Oh, that you may cry, I pray! That you may cry for the state of your soul, dear sinner, before our most just God!
May God show Himself true to you and save your soul!—otherwise, be very concerned and afraid.
Only once a man has asked the question, “What must I do to be saved?”, can he understand what it means when the Bible says:
And they said, Believe on the Lord Jesus Christ, and thou shalt be saved, and thy house. (Acts 16:31)
What does it mean to believe? What does it mean to believe on the Lord Jesus Christ? Is it to simply place a mental ascent of sorts to Him and recognize Him as some “spiritual Lord and Savior” via a mental decision? No, that word believe, in the original text is actually a verb form of the word faith. And that word faith isn’t simply just a state of belief, but it is a state of which you are utterly compelled and convinced in the entirety of your being upon that which your faith is directed to.

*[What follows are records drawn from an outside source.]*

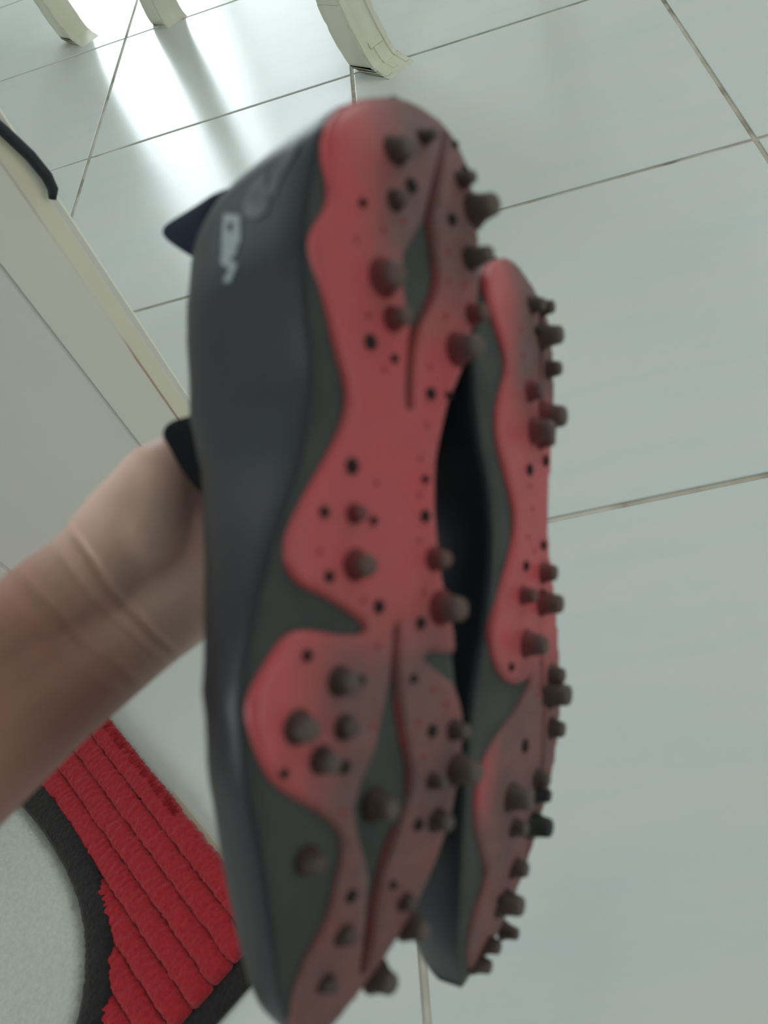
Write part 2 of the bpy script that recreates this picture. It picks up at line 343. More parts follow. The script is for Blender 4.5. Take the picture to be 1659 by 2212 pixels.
STUDS_A = [(0.0199, 0.0041, 0.0048, 0.007252), (0.0087, -0.011, 0.0029, 0.0066), (0.0285, -0.0031, 0.0027, 0.0026), (0.0358, 0.0041, 0.0035, 0.004884), (0.0411, 0.0179, 0.0018, 0.0026), (0.0613, 0.0079, 0.0061, 0.007252), (0.0733, 0.0032, 0.0042, 0.007252), (0.0826, 0.0125, 0.0027, 0.0026), (0.0856, 0.002, 0.0016, 0.0026), (0.0175, -0.0287, 0.0032, 0.0066), (0.033, -0.0235, 0.0026, 0.0026), (0.0258, -0.0355, 0.0055, 0.0098), (0.0437, -0.0337, 0.0042, 0.0098), (0.0627, -0.0361, 0.0039, 0.0066), (0.0765, -0.0285, 0.0058, 0.0098), (0.0939, -0.0156, 0.0026, 0.0026), (0.093, -0.0244, 0.0015, 0.0026), (0.0034, -0.0289, 0.0018, 0.0026), (0.0121, -0.0317, 0.0016, 0.0026), (0.1211, 0.0182, 0.0027, 0.0026), (0.1354, 0.0284, 0.0019, 0.0026), (0.1352, 0.0166, 0.0031, 0.004884), (0.1369, 0.0086, 0.0016, 0.0026), (0.1504, 0.0152, 0.0048, 0.007252), (0.1539, 0.0255, 0.0019, 0.0026), (0.163, 0.0049, 0.0024, 0.0026), (0.1221, -0.0142, 0.0016, 0.0026), (0.1341, -0.0148, 0.0023, 0.0026), (0.1479, -0.02, 0.0039, 0.0066), (0.1639, -0.0243, 0.0055, 0.0098), (0.1686, -0.0143, 0.0023, 0.0026), (0.1761, 0.0327, 0.0019, 0.0026), (0.1843, 0.02, 0.0044, 0.007252), (0.1847, 0.0116, 0.0019, 0.0026), (0.1979, 0.0175, 0.004, 0.004884), (0.1958, 0.035, 0.0048, 0.007252), (0.2061, 0.0259, 0.0042, 0.007252), (0.2095, 0.0167, 0.0026, 0.0026), (0.2079, 0.0392, 0.0018, 0.0026), (0.1862, -0.0118, 0.0016, 0.0026), (0.2039, -0.0216, 0.0024, 0.0026), (0.2049, -0.0329, 0.0035, 0.0066), (0.2203, -0.0233, 0.0029, 0.0066), (0.2185, -0.036, 0.0052, 0.0098), (0.2339, -0.0188, 0.0023, 0.0026), (0.234, -0.0279, 0.0039, 0.0066), (0.2241, 0.0007, 0.0045, 0.007252), (0.2504, 0.0074, 0.0023, 0.0026), (0.252, -0.0111, 0.0016, 0.0026), (0.2596, -0.0186, 0.0032, 0.004884), (0.2707, -0.0255, 0.0045, 0.007252), (0.2627, 0.0071, 0.0035, 0.004884), (0.2859, -0.0157, 0.0048, 0.007252), (0.2777, 0.0101, 0.0032, 0.004884), (0.2353, 0.0259, 0.0035, 0.004884)]
STUDS_B = [(0.0179, -0.0082, 0.0041, 0.0066), (0.0279, -0.0121, 0.0025, 0.0026), (0.0545, -0.0062, 0.005, 0.0066), (0.0704, -0.0111, 0.0058, 0.0098), (0.0873, -0.0074, 0.0027, 0.0026), (0.1272, -0.0055, 0.0023, 0.0026), (0.1391, -0.0031, 0.0041, 0.0066), (0.1593, -0.0076, 0.0054, 0.0098), (0.1671, 0.0078, 0.0019, 0.0026), (0.2013, -0.0083, 0.0033, 0.0026), (0.2192, 0.0038, 0.0054, 0.0098), (0.2335, -0.0037, 0.0041, 0.0066), (0.264, -0.0043, 0.0025, 0.0026), (0.2887, -0.0294, 0.0037, 0.0066), (0.0159, -0.0203, 0.0041, 0.0066), (0.0288, -0.0188, 0.0054, 0.0098), (0.0415, -0.0267, 0.0045, 0.0066), (0.0628, -0.0246, 0.0062, 0.0098), (0.0732, -0.0198, 0.0045, 0.0066), (0.0818, -0.0254, 0.0029, 0.0026), (0.1185, -0.0246, 0.0025, 0.0026), (0.1303, -0.0257, 0.005, 0.0066), (0.1434, -0.0249, 0.0058, 0.0098), (0.1758, -0.0379, 0.005, 0.0066), (0.1839, -0.0371, 0.0062, 0.0098), (0.1996, -0.0392, 0.005, 0.0066), (0.218, -0.0237, 0.0041, 0.0066), (0.2257, -0.027, 0.0041, 0.0066), (0.2386, -0.0252, 0.0058, 0.0098), (0.2538, -0.014, 0.0045, 0.0066), (0.2676, -0.0101, 0.0058, 0.0098), (0.2853, -0.0072, 0.0041, 0.0066), (0.2927, -0.0042, 0.0041, 0.0066)]
DOTS_A = [(0.0465, 0.0086), (0.0409, 0.0001), (0.0528, 0.0197), (0.0748, 0.0138), (0.0898, 0.0061), (0.0445, -0.0222), (0.0543, -0.0231), (0.0533, -0.0312), (0.0665, -0.022), (0.0851, -0.0152), (0.1251, 0.0077), (0.1467, 0.0295), (0.1609, 0.0114), (0.1045, -0.0144), (0.1154, -0.0118), (0.1275, -0.0117), (0.1422, -0.0128), (0.1587, -0.0154), (0.1751, 0.0048), (0.1989, 0.0056), (0.2229, 0.0158), (0.1909, -0.0215), (0.1959, -0.0287), (0.2004, -0.0148), (0.2118, -0.0183)]
DOTS_B = [(0.0315, 0.0042), (0.0413, 0.0013), (0.0611, -0.0202), (0.094, -0.0089), (0.1035, -0.0119), (0.1153, -0.0075), (0.1211, -0.0154), (0.1891, -0.0139), (0.1824, -0.0213)]
PRINTS = {'ring': [[(0.0353, 0.0491), (0.0401, 0.0365), (0.0498, 0.033), (0.0515, 0.0347), (0.047, 0.0462)], [(0.0401, 0.0446), (0.0419, 0.0398), (0.045, 0.0398), (0.0437, 0.043)]], 'zig': [[(0.0477, 0.0462), (0.0499, 0.0347), (0.0537, 0.0346), (0.0547, 0.0379), (0.0575, 0.0328), (0.0591, 0.0344), (0.0623, 0.0374), (0.061, 0.0423), (0.0577, 0.0378), (0.0543, 0.0444), (0.0506, 0.0445)]], 'up1': [[(0.0205, 0.0149), (0.0247, 0.0186), (0.0305, 0.0221), (0.0375, 0.0221), (0.0397, 0.0182), (0.034, 0.0162), (0.0282, 0.0119), (0.0249, 0.0098)]], 'up2': [[(0.0277, 0.0261), (0.0307, 0.0331), (0.0356, 0.0364), (0.0414, 0.0331), (0.0448, 0.0259), (0.0437, 0.0202), (0.0398, 0.0202), (0.033, 0.024)]]}
HAND = {'FORE': [((-0.0143, 0.249, 0.5144), 0.022), ((-0.0502, 0.2488, 0.5211), 0.024), ((-0.0919, 0.2438, 0.5326), 0.028), ((-0.149, 0.2366, 0.55), 0.034), ((-0.2427, 0.2288, 0.5723), 0.038)], 'THEN': [((-0.0067, 0.2562, 0.5225), 0.0185), ((0.0176, 0.254, 0.5332), 0.0205), ((0.0358, 0.2589, 0.5419), 0.015), ((0.0483, 0.2603, 0.5396), 0.0125), ((0.058, 0.2601, 0.5312), 0.0105), ((0.0638, 0.261, 0.5261), 0.009)], 'RAD': [((-0.0317, 0.2567, 0.5296), 0.022), ((-0.0078, 0.2549, 0.5289), 0.021), ((0.0162, 0.2562, 0.537), 0.0185), ((0.0339, 0.2597, 0.5419), 0.0145)], 'WRIST': [((-0.0143, 0.249, 0.5144), 0.022), ((0.0064, 0.249, 0.51), 0.021), ((0.0295, 0.2492, 0.5052), 0.02)], 'HYPO': [((-0.0172, 0.2427, 0.506), 0.0185), ((-0.0008, 0.2427, 0.5014), 0.021), ((0.0184, 0.2449, 0.4917), 0.019), ((0.0372, 0.2471, 0.4778), 0.0135)], 'M2': [((0.0023, 0.2564, 0.5193), 0.016), ((0.0599, 0.2618, 0.5084), 0.0135), ((0.0847, 0.2643, 0.497), 0.0125), ((0.1065, 0.2899, 0.4719), 0.0105), ((0.1196, 0.2939, 0.4561), 0.0095), ((0.123, 0.2835, 0.4495), 0.008)], 'M3': [((-0.0061, 0.2519, 0.5129), 0.017), ((0.0506, 0.255, 0.4962), 0.014), ((0.0761, 0.2569, 0.4832), 0.0125), ((0.0955, 0.2824, 0.452), 0.0105), ((0.1107, 0.2846, 0.4356), 0.0095), ((0.1154, 0.2725, 0.4308), 0.008)], 'M4': [((-0.0112, 0.2484, 0.5085), 0.017), ((0.0406, 0.2493, 0.491), 0.014), ((0.0623, 0.2498, 0.4769), 0.012), ((0.078, 0.2717, 0.4456), 0.01), ((0.0907, 0.2739, 0.4284), 0.009), ((0.0967, 0.2652, 0.424), 0.0078)], 'M5': [((0.0372, 0.2471, 0.4778), 0.0135), ((0.0481, 0.2446, 0.472), 0.0115), ((0.0585, 0.2602, 0.4458), 0.009), ((0.0682, 0.263, 0.4305), 0.0082), ((0.074, 0.2559, 0.4272), 0.0072)]}
HAND_BREADTH = (-0.1295, -0.7714, -0.6231)
HAND_AXIS = (0.983, 0.0055, -0.1835)
HAND_PALMAR = (-0.27, -0.5772, 0.7707)
def lerp_tab(tab, x):
    if x <= tab[0][0]: return tab[0][1]
    for (x0, v0), (x1, v1) in zip(tab, tab[1:]):
        if x <= x1: return v0 + (v1 - v0) * (x - x0) / (x1 - x0)
    return tab[-1][1]
def sstep(x, a, b):
    t = min(1, max(0, (x - a) / (b - a))); return t * t * (3 - 2 * t)
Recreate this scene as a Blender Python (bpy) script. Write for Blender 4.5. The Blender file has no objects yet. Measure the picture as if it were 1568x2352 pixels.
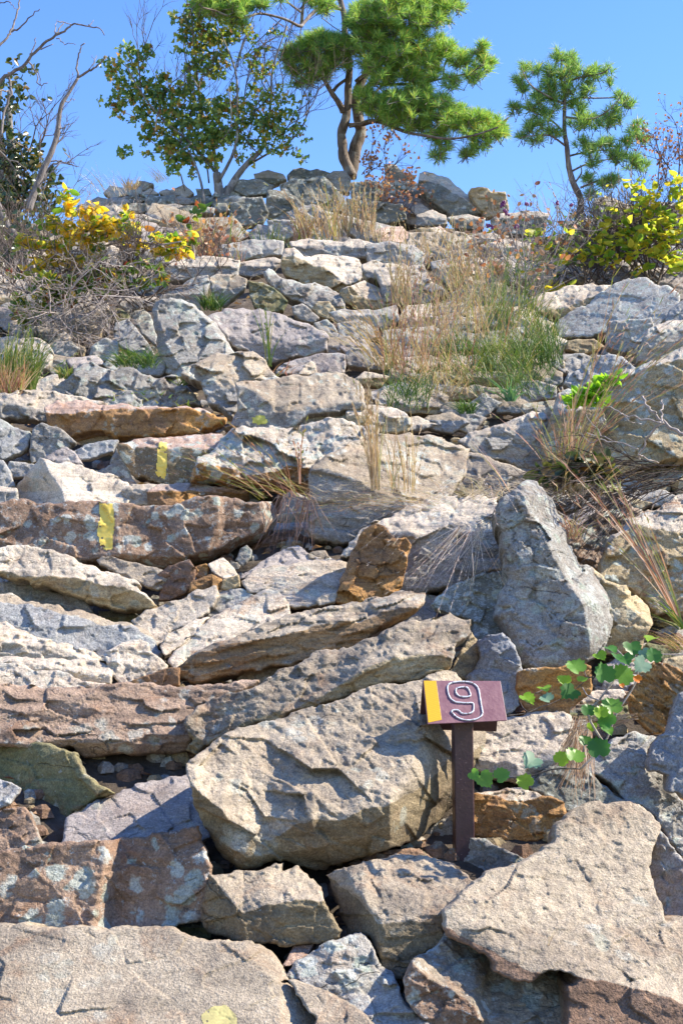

Can a man living in apathy to the truth of his spiritual condition be utterly compelled and convinced in the entirety of his being to grasp hold of the Lord Christ Jesus as His Lord and Savior? Can a man living in his flesh and wedded to his sins desire to come to the Lord? Ah, but it is that man who cries, “What must I do to be saved?”, who understands! It is that man who asks, “What must I do to be saved?”, that finally sees! It is that man who asks, “What must I do to be saved?”, that finally hears! It is that man who comes. It is that man who truly comes in genuine faith. It is that man devoid of all hope that comes to Christ pleading as with the hymn writer: “Nothing to You I bring, only to the Cross I cling.” That man, clinging to the cross, in the brokenness of his heart, soul and mind, bearing nothing to please God; that man in his weak and fearful heart would dare to believe that Christ died and was buried, and rose again, according to the Scriptures; that man who finally “believes”, by the faith that the Lord Christ Jesus Himself authored, is one whom He saves.
It is grace. It is grace because we deserve no less than Hell. It is grace because we deserve, if it could be said, infinitely more than Hell. It is grace because…
For when we were yet without strength, in due time Christ died for the ungodly. For scarcely for a righteous man will one die: yet peradventure for a good man some would even dare to die. But God commendeth his love toward us, in that, while we were yet sinners, Christ died for us. Much more then, being now justified by his blood, we shall be saved from wrath through him. For if, when we were enemies, we were reconciled to God by the death of his Son, much more, being reconciled, we shall be saved by his life. And not only so, but we also joy in God through our Lord Jesus Christ, by whom we have now received the atonement. (Romans 5:6-11)
Another reason to cry. Not anymore in fear and trembling, but in indescribable gratitude for such undeserved salvific love.